Dusty Baker was fired last offseason despite leading the Nationals to 95 and 97-win seasons. This was not new for him. Cincinnati let him go after taking a miserable Reds team to back-to-back 90+ win seasons — three in the space of four years — and making it to the playoffs in his final two seasons. In both cases the team that let him go cratered as soon as he left. There are likely reasons that have nothing to do with Dusty Baker for that, but it seems like more than mere coincidence too.
I say that because every time someone gets to Dusty Baker for an interview, he drops some major truth bombs that make you wonder why anyone wouldn’t want him in charge. Sure, like any manager he has his faults and blind spots — more so in his distant past than in his recent past, I should not — but the guy is smart, has more experience than anyone going and is almost universally loved by his players.
Recently he sat down with Ken Rosenthal of The Athletic to talk about life, baseball and everything, and once again the truth bombs were dropping. About the state of front offices today. About the different way black and white ex-managers and ex-players are treated. About what seems to be collusion on the free agent market. And, of course, about the state of the 2018 Nationals, who are likely to miss the playoffs despite being, more or less, the same team he led to those 97 wins last year. It’s an absolute must-read on any of those topics, but taken together it’s a “block off some time this afternoon and enjoy the hell out of it” read.

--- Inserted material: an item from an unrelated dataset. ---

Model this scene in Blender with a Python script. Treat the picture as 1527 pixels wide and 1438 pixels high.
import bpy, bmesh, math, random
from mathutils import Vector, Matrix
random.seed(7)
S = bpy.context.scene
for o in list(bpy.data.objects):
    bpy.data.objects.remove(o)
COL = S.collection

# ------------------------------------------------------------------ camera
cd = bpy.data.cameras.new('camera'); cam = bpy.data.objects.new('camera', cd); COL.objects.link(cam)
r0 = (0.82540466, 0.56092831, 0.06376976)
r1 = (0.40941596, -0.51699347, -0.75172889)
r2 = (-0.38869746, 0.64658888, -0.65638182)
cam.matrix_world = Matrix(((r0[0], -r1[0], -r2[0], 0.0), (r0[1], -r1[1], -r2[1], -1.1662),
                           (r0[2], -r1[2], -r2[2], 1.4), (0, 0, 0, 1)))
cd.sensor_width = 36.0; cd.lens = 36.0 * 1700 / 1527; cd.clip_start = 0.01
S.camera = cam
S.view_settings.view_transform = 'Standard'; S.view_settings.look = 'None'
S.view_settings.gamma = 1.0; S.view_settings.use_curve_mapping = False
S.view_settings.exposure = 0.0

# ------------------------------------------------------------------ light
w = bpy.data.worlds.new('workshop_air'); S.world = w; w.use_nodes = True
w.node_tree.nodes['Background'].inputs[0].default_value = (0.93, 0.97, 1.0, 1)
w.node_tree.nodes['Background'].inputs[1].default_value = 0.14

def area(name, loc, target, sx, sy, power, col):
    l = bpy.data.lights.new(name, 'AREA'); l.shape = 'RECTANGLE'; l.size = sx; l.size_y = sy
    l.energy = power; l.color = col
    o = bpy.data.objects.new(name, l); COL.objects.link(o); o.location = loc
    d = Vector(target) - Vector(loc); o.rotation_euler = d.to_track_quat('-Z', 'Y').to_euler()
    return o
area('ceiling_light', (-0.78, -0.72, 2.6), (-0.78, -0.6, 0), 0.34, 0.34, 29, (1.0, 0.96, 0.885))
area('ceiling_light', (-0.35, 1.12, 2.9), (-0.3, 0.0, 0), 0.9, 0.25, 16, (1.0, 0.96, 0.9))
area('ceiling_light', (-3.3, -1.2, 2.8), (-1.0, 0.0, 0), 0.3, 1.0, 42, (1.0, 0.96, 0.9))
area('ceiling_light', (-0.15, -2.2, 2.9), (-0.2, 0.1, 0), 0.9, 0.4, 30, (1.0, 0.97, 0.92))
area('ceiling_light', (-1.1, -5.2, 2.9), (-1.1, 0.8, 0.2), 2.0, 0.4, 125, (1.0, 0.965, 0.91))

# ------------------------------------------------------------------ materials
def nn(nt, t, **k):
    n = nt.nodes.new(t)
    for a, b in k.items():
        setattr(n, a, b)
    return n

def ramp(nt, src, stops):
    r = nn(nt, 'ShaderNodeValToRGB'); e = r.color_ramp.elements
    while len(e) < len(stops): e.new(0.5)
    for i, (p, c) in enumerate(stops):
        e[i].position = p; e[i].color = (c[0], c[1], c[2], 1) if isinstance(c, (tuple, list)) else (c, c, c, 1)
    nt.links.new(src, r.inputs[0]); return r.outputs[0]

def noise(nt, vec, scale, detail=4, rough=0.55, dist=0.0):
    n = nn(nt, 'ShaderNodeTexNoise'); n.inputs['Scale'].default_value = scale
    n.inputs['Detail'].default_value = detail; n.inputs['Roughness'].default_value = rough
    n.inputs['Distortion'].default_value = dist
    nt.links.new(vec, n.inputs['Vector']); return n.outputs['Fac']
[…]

Two of my favorite passages follow. The first one is a great general point in life: always beware of people who spend more time telling you why they are successful than actually, you know, being successful.
In Cincinnati, no matter what I did or what we did — we brought them from the bottom — they were all over me, all the time, no matter what. If we won, it wasn’t winning the right way. They were like, “I don’t understand this mode of thinking.” Well, I don’t want you to understand my mode of thinking. That’s how I can beat you.
The second one is just delicious for what he does not say:
Rosenthal: Bryce Harper struggled for two-plus months. He didn’t struggle for two-plus months when you had him…
Baker: I know.
Based on the tone of the rest of the interview, in which Baker does not hesitate to say exactly what he thinks, it’s abundantly clear that he believes the Nats have messed Harper up somehow and that it wouldn’t have happened under him.
Like I said, though: there is a TON of great stuff in here. From a guy who, if you’ve listened to him talk when he does not give a crap about what people may say about him, has time and again revealed himself to be one of the most interesting baseball figures of the past several decades.